University-sponsored production glorifies white-shaming

Based on 'The Race Card Project' by NPR host Michele Norris.

Student claims 'I didn't choose to be white. As a matter of fact, I don't even know why I'm white.'

Latin female feels out-of-touch with her family due to her lighter skin and small breasts

The University of Oregon (UO) put on a production about race in which one student repeatedly asked "I don't know why I'm white."

"I didn't choose to be white. As a matter of fact, I don't even know why I'm white," said Eric Braman during the Nov. 13 event.

The production was an an adaptation of National Public Radio host Michele Norris' "The Race Card Project," according to the school's official website.

"How would you distill your thoughts, experiences or observations about race into one sentence that only has six words?" asks the initiative's official website.

At the start of the production, students read some of these responses, which included everything from "So scared that Zimmerman is Jewish" to "I am fortunate to be Caucasian" to "Nobody asks me about hot sauce." 

Others included "Not all Mexicans can do landscaping," "Loving my butt and hair?
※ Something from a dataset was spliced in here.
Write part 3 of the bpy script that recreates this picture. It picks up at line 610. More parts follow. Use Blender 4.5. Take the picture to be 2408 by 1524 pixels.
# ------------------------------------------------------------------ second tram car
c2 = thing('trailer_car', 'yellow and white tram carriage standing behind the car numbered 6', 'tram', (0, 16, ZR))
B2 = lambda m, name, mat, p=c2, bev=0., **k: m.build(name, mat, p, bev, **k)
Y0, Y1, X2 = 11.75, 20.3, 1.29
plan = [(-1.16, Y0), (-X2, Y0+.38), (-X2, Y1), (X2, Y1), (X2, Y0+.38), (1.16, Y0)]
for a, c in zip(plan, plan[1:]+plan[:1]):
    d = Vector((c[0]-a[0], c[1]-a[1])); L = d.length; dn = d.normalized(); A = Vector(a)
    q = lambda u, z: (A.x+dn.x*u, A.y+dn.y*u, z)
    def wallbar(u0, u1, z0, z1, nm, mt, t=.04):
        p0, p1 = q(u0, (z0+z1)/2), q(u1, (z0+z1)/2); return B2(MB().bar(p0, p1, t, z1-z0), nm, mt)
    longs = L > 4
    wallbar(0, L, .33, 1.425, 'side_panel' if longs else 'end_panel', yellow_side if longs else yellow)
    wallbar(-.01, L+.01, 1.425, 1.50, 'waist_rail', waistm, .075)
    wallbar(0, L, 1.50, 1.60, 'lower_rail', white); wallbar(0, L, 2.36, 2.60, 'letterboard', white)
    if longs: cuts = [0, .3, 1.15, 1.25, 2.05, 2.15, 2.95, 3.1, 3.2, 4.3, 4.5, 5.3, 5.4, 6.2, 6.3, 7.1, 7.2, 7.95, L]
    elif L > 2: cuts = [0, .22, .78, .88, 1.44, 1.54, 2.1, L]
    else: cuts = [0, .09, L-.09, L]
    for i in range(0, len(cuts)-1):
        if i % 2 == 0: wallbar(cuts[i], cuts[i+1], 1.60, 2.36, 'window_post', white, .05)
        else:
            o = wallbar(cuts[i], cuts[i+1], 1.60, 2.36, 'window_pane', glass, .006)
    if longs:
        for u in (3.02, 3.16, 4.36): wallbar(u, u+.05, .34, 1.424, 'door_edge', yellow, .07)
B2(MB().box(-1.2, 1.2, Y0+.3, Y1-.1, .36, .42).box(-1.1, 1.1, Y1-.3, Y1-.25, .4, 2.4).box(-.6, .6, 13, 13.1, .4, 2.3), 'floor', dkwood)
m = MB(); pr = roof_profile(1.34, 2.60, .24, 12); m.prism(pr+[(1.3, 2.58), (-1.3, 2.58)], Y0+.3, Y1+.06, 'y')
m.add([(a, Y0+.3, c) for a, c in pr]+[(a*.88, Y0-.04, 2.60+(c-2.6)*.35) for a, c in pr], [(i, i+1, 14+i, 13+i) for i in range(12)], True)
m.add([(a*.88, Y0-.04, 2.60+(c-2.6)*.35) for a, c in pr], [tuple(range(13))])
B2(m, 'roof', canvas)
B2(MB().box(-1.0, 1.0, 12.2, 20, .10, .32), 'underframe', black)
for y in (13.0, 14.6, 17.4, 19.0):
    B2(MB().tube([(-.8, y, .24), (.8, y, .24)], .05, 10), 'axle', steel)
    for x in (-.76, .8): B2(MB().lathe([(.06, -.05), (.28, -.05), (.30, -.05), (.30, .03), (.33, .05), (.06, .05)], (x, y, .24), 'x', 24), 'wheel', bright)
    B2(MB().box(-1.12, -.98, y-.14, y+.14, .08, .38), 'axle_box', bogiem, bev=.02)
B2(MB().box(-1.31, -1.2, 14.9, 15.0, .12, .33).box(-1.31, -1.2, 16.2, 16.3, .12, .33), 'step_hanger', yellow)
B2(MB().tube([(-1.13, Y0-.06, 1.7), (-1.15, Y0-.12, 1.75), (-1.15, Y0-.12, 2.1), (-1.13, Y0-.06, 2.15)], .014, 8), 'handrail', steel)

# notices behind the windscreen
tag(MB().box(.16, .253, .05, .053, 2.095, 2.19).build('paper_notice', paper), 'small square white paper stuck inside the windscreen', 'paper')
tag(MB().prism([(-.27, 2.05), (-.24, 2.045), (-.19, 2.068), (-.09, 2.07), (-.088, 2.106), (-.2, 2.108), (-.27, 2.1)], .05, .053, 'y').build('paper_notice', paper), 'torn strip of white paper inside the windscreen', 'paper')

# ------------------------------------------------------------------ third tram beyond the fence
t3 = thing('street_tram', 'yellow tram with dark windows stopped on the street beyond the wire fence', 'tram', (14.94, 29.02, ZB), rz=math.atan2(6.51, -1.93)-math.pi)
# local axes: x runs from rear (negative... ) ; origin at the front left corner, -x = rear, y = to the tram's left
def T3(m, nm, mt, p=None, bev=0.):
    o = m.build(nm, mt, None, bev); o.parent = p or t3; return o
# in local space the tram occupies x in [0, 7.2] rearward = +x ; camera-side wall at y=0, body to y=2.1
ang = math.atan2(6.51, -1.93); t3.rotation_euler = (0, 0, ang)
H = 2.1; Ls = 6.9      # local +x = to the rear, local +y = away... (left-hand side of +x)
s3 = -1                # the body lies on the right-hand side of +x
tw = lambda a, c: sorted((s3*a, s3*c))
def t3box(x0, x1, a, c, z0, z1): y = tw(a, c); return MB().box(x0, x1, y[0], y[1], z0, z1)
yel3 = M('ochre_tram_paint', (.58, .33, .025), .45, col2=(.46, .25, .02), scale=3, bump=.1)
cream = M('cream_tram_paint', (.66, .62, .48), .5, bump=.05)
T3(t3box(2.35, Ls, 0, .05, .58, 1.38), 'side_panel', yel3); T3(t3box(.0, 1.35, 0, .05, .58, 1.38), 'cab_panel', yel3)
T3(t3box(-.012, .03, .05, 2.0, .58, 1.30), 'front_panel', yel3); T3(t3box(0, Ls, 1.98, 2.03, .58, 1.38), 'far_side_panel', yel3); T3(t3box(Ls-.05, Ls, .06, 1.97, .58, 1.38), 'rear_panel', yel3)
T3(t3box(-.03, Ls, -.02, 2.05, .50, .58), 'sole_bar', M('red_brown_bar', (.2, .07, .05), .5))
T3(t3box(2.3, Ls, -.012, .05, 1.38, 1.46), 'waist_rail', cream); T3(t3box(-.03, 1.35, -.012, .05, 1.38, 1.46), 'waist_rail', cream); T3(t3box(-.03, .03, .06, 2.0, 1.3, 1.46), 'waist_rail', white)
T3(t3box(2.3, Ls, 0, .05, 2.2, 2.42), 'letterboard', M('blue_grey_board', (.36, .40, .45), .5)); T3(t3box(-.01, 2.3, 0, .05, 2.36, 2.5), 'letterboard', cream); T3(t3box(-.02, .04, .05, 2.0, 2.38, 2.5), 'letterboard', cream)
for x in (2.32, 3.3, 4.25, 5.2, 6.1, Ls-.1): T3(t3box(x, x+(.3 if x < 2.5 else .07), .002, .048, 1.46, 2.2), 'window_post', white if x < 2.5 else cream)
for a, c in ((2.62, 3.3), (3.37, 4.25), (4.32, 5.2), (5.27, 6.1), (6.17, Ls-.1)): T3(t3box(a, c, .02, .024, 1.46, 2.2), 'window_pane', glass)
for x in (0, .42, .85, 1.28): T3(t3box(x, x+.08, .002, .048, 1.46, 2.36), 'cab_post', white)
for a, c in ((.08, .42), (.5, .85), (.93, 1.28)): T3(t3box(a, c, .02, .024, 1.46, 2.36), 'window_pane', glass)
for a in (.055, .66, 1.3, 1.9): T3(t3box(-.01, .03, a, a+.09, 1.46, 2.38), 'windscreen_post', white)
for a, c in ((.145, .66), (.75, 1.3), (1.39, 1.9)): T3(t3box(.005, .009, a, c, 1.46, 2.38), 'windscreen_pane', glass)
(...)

Impossible" and "Embarrassed that I'm afraid of black boys."

As the skit continued, students elaborated on their personal experiences with race. 

Braman, who identified himself at the end as a gay white male, described his experience with white guilt after learning about slavery and civil rights in grade school and white privilege in high school.

"I remember being so frustrated and angry that I had privilege just because I was white, and now because of that I had to feel bad about it," he said. "I didn't choose to be white. As a matter of fact, I don't even know why I'm white," he said, explaining that neither of his parents had shared his specific family history with him. 

"Why was I supposed to feel so bad about my whiteness when I didn't even have any connection to how I got it?"

He said those feelings caused him to exhibit what he called "some pretty ignorant racism."

"I said it all," he said. "Everything from 'No I don't see color!' to 'I got a black friend, I love black people!' and yes, I even said, 'Don't call me white, call me pink, I'm more pink than white!'"

Other students' stories included a Latin female who said she felt out-of-touch with her family due to her lighter skin, interest in school and small breasts, and a mixed race male who felt upset when asked to choose one race on a standardized test.

It was put on on by school theater troupe Rehearsals for Life, which aims to create "opportunities for students to use their creativity to further issues of diversity, equity and access on campus and enhancing their own conflict resolution skills," according to the group's description.

The production was cosponsored with UO Student Affairs and the Center on Diversity and Community. Norris also spoke at the end of the performance.

An option to download a video of the performance is on the UO website.